Without clothes or shoes, the thousands of men, women and children made destitute by the cyclone could only stand in the mud and rain of the latest tropical downpour, their hands clasped together in supplication at the occasional passing aid vehicle.

Any car that did stop was mobbed by children, their grimy hands reaching through a window in search of bits of bread or a t-shirt.

The desperate entreaties expose the fragility of the claims by Myanmar's military government to be on top of the distribution of emergency relief in the worst-hit Irrawaddy delta, where up to 2.5 million people are now clinging to survival.

They also make all the more questionable the reclusive junta's refusal to admit large-scale foreign aid operations and the workers to run them.

That refusal is motivated by fear the operations might threaten the generals' grip on power in a country that has known only military rule for the last 46 years, critics say.

Aid volunteers were shocked by the roadside scenes, which suggest conditions in the delta are deteriorating rapidly with what little rice and food that could be salvaged from the ruins of inundated villages now running out.

"The situation has worsened in just two days. There weren't this many desperate people when we were last here," one relief volunteer said.

In the storm-struck town of Kunyangon, around 100 (60 miles) southwest of the former capital, Yangon, the situation was little better, even though the former Burma's military rulers have started distributing small amounts of emergency food there.

"I am one of the few survivors," said one lady in her 60s, who did not want to be named. "I came here to ask for some rice."

Her clothes -- a grubby grey top and faded black longgyi, or sarong -- are the same she wearing when the May 2 storm struck, sweeping away her home and possessions.

"I only survived by climbing a tree," she said.

Around the town, the countryside remains a mess of half-submerged trees, snapped electricity pylons or bamboo poles -- the skeletal remains of a house -- leaning at crazy angles.

Villagers say they are slowly burying the bloated corpses of friends and relatives that have littered the rice fields for the last two weeks.
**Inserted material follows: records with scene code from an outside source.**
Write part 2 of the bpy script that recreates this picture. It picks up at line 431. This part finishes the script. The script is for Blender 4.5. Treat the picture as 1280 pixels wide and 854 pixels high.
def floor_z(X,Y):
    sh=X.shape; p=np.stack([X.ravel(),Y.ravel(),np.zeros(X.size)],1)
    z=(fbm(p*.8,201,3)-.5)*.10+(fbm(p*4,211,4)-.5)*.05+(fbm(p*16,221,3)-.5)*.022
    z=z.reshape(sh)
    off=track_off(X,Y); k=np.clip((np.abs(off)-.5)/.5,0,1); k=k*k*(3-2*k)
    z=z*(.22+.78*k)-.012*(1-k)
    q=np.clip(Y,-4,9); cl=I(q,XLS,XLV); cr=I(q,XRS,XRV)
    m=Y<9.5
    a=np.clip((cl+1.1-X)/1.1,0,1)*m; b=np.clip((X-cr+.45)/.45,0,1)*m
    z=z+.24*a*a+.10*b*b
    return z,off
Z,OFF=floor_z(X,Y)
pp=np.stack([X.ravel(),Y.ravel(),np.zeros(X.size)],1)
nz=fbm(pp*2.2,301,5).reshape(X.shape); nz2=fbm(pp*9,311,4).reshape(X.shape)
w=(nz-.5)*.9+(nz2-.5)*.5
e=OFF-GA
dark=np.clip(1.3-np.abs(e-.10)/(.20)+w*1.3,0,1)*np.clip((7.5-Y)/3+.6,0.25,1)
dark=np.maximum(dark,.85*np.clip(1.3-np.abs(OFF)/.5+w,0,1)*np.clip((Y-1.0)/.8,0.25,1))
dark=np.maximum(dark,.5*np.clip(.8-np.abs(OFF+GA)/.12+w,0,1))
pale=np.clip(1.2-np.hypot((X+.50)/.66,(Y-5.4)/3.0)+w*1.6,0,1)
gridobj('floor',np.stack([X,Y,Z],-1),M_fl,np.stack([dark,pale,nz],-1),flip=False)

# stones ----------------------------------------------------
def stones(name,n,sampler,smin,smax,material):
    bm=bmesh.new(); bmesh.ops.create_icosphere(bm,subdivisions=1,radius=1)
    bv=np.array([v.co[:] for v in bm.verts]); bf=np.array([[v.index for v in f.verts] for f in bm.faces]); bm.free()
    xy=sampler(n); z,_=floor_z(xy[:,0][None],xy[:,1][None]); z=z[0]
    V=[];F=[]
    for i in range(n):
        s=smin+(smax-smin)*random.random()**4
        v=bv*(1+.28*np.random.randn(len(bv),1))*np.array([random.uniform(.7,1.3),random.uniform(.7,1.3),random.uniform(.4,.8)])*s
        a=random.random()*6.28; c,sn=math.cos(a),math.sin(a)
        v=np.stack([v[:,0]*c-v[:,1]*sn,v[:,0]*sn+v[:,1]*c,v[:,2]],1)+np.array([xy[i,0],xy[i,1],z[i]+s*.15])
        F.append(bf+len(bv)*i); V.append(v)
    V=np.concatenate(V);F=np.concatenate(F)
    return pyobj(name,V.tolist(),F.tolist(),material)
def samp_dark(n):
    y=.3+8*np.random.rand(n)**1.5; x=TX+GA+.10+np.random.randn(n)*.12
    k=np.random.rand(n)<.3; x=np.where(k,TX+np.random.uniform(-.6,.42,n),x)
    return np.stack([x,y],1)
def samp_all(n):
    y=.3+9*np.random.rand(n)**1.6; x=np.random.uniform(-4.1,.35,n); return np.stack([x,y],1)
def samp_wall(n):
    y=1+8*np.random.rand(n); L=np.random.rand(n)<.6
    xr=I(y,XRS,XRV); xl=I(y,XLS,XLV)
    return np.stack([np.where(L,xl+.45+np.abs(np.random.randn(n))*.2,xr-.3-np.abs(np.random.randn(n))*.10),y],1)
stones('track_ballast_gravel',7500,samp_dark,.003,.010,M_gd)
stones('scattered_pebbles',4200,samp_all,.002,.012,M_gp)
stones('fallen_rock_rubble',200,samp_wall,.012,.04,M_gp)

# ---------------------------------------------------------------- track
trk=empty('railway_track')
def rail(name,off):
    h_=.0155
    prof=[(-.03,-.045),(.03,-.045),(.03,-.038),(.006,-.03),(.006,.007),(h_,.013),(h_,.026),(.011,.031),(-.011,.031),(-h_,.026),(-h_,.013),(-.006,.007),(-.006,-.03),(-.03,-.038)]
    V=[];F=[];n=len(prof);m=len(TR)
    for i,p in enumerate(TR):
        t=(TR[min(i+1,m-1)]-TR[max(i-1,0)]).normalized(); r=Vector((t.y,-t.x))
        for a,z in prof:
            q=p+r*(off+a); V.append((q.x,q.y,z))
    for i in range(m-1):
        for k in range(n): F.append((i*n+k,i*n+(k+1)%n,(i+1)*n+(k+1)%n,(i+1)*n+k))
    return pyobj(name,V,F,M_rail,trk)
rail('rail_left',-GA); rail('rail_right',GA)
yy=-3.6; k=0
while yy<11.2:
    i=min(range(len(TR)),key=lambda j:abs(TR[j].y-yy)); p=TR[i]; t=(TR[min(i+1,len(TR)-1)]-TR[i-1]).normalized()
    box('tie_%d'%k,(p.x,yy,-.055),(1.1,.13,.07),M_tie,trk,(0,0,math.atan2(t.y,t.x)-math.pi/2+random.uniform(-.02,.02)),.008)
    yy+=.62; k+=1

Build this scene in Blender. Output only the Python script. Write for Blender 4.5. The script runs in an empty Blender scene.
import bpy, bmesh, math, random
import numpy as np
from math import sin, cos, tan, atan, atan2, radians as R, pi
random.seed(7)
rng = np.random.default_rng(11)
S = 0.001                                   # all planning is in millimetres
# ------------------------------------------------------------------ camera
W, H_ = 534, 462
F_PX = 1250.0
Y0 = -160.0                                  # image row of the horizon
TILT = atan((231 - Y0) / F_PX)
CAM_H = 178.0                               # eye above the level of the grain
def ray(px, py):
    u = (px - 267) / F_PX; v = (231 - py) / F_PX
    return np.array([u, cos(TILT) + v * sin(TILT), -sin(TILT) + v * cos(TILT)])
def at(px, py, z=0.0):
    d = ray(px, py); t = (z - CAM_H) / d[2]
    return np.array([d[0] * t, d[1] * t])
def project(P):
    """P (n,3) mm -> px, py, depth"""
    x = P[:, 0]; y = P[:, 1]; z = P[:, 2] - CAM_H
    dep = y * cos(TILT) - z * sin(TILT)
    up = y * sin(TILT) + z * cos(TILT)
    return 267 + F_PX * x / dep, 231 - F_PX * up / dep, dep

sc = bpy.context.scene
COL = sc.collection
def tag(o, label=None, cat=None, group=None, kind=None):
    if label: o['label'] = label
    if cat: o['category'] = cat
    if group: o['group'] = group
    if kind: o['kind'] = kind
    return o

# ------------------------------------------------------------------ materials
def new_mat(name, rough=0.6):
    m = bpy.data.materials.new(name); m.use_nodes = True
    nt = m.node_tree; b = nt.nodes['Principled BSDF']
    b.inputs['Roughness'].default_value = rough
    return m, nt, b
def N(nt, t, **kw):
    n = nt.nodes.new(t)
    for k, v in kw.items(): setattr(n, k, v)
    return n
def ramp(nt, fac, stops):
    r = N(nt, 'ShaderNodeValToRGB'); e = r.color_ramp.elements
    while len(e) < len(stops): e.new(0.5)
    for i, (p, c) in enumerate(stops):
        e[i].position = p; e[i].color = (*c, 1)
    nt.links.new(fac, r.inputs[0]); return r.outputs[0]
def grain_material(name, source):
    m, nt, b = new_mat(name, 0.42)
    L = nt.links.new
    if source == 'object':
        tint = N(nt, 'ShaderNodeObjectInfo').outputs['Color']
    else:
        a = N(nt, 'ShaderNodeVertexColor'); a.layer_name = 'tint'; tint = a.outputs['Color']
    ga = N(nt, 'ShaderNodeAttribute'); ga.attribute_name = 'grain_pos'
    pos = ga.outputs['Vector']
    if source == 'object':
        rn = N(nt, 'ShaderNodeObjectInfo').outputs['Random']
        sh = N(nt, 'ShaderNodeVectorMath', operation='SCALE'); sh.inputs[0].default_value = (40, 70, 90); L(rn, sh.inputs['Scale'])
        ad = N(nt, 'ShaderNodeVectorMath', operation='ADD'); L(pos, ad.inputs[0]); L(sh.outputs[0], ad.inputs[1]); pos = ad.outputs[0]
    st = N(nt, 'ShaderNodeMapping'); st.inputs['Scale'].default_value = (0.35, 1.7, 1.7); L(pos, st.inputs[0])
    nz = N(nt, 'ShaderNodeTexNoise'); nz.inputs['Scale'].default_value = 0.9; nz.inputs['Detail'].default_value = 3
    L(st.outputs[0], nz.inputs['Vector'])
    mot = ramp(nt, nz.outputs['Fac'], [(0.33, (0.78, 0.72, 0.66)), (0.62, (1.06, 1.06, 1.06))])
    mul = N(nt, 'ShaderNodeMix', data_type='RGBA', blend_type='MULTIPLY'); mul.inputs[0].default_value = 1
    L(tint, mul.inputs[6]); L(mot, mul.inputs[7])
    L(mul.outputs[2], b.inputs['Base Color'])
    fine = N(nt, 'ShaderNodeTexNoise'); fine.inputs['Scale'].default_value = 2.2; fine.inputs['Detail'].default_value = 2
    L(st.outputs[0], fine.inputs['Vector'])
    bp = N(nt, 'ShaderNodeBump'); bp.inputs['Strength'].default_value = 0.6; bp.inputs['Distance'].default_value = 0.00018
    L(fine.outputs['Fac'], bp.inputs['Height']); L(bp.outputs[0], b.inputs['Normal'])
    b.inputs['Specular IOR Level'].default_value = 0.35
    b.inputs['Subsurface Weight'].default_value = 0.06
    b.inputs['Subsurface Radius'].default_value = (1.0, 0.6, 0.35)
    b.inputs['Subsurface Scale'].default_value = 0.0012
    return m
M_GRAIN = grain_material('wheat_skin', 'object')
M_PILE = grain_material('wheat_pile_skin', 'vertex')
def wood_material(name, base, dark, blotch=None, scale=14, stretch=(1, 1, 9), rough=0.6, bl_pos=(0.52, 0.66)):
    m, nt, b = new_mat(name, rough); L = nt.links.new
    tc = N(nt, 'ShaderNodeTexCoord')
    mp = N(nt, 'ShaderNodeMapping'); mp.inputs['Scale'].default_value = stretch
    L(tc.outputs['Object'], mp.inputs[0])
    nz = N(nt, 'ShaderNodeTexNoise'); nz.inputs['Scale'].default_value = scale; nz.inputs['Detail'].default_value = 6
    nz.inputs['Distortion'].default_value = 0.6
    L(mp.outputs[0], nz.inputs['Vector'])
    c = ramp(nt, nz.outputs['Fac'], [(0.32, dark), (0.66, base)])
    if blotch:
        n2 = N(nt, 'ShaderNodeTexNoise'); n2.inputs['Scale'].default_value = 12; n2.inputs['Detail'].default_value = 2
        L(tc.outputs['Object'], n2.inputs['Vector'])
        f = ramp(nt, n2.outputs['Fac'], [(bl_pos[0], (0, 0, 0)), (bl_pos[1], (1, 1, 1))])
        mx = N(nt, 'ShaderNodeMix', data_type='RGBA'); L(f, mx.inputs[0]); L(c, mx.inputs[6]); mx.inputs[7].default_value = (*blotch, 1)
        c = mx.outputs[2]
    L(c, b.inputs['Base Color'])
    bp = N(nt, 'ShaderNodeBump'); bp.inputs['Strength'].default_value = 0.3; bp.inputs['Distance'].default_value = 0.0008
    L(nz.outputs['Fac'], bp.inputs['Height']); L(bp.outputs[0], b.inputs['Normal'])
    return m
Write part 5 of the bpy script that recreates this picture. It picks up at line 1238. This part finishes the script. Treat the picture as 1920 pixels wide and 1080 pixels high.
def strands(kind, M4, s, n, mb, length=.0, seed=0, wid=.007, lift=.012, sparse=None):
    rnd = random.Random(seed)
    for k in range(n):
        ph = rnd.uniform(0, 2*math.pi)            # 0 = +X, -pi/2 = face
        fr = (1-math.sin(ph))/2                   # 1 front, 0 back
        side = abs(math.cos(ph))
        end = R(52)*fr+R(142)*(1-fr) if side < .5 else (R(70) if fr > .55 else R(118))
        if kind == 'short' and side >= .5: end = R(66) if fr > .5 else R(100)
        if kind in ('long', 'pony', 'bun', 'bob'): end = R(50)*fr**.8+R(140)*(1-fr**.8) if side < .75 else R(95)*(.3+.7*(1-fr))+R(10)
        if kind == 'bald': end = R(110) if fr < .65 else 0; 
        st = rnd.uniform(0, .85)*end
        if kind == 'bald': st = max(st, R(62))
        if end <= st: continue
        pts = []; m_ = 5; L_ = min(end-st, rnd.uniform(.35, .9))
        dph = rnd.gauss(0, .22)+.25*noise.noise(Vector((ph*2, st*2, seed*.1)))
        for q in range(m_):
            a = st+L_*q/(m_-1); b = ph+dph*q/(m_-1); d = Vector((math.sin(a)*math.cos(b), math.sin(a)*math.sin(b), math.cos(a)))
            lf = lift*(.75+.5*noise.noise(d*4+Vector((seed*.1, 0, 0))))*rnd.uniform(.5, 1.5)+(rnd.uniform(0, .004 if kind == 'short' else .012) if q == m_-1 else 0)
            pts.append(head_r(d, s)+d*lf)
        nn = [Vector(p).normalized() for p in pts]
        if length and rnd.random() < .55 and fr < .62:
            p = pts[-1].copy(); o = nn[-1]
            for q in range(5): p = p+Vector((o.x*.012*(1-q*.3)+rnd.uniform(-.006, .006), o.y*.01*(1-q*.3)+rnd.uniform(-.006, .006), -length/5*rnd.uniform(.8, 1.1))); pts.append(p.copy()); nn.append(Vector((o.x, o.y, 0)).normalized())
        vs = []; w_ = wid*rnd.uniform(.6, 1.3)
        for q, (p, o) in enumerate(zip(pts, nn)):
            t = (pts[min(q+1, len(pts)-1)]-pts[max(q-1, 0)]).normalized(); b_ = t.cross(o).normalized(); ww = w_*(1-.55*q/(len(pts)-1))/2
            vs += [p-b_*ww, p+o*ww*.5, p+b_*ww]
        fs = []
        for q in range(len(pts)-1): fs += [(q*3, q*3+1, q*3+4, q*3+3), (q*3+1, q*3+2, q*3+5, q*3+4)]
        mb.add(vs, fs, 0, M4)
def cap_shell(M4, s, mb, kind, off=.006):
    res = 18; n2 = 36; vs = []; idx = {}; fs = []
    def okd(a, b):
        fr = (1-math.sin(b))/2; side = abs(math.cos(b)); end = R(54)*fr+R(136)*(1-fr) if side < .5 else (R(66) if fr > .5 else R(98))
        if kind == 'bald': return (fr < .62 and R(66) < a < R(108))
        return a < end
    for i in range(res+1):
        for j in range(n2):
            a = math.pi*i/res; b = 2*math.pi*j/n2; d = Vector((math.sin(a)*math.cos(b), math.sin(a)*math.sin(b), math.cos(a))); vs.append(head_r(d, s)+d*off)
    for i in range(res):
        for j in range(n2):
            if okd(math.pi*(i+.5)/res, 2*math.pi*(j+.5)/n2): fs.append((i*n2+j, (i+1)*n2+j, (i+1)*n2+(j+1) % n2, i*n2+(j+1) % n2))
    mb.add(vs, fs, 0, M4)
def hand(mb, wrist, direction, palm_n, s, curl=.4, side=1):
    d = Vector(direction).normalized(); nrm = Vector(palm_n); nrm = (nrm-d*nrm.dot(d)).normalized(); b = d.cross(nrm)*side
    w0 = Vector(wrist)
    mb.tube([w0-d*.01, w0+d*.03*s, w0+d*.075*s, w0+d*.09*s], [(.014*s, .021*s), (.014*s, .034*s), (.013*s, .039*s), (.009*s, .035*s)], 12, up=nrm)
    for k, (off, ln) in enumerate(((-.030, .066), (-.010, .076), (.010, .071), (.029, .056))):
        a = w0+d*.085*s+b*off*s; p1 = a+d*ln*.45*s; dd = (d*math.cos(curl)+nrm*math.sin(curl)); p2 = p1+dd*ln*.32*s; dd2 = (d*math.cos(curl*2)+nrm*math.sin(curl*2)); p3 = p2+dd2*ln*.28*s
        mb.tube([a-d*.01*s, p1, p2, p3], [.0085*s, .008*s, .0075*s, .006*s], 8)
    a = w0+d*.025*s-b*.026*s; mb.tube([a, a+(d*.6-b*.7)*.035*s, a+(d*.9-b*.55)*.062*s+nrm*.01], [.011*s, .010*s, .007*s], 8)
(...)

But the stench of death remains.

PRIVATE AID

Frustrated by the speed of the official response, ordinary people were taking matters into their own hands, sending trucks and vans into the delta with clothes, biscuits, dried noodles, and rice provided by private companies and individuals.

"There are too many people. We just cannot give enough. How can the government act as if nothing happened?" said one volunteer, who declined to be named for fear of reprisals.

Some said pro-regime thugs were even harassing volunteers in the western suburbs of Yangon.

Soldiers at military checkpoints leading out of the city were seizing digital cameras from aid volunteers to try to stop news leaking out to the outside world, others said.

With almost total distrust of the government, private aid is being left in the care of Buddhist monasteries, to be distributed by the monkhood, whose immense moral authority makes it the only institution capable of standing up to the military.

Going through the roll-call of the needy is a grim task.

"We need to give aid to this family," said one monk pointing to a list in a temple in one village.